Thursday, February 12, 2009

Blog 7 Elephant camp

Riding on the head of an elephant is much more exciting than sitting in a howdah (chair/saddle)on its back. We are currently staying at Elephant Camp XL and have just returned from an early morning ride. We got up and dawn and followed our mahouts into the jungle to collect the elephants. They had been foraging on a steep hillside and it was impressive watching them walk down with considerable grace while their mahouts nonchalantly sit on their heads. Once the elephants were on less steep ground we were invited to climb aboard. At the command “Seung” the elephant would bend its front leg and the rider would climb aboard. “Pie” and we started forward. We quickly became accustomed to the elephant’s gait. With knees on the elephant’s head and feet tucked behind its ears it was quite comfortable.

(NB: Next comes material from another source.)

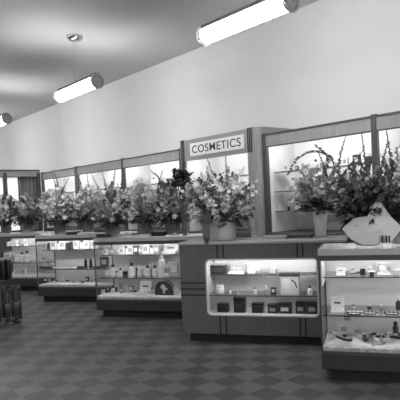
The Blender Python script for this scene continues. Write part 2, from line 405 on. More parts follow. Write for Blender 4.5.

Mahout training is what they call this two day experience. It is not quite as much time on the elephants as we expected, but it is a very pleasant time and a break from some of the harder travelling we have been doing. Meals were served al fresco on a terrace overlooking the river. With a full moon, comfortable shirt-sleeve temperatures and a beer lao it was difficult to find anything to complain about. The bedrooms were comfortable with mosquito nets draped elegantly, and endless hot water for showers.

The camp was set up to rescue elephants in danger of being retired from forestry with a bullet; in Laos there are still 540 elephants working in forestry where they are often subject to a fairly brutal existence. The ladies of the camp - all 8 elephants are female, range in age from 30 to 84 and some of them are showing the ravages of time. It’s not the wrinkles, there’s no such thing as a smooth skinned elephant, it’s the eyes. Several had lost an eye in logging accidents and at least one had a huge cataract. The elephants were not worked as hard as we have seen in other places and are given the afternoons off to graze in the cool of the forest for even now in the coolest time of the year it is over 30 degrees in the early afternoon shade. The mahouts also seem to treat the animals more gently, only one carried a traditional hooked hammer driving tool and even that was a light hook with a wooden handle rather than the more mallet like ones used elsewhere.

This will be the last Laos blog as we leave for Hanoi this afternoon. We have greatly enjoyed the country and this city of Luang Prabang is a real gem. Ideas for the return trip are developing well.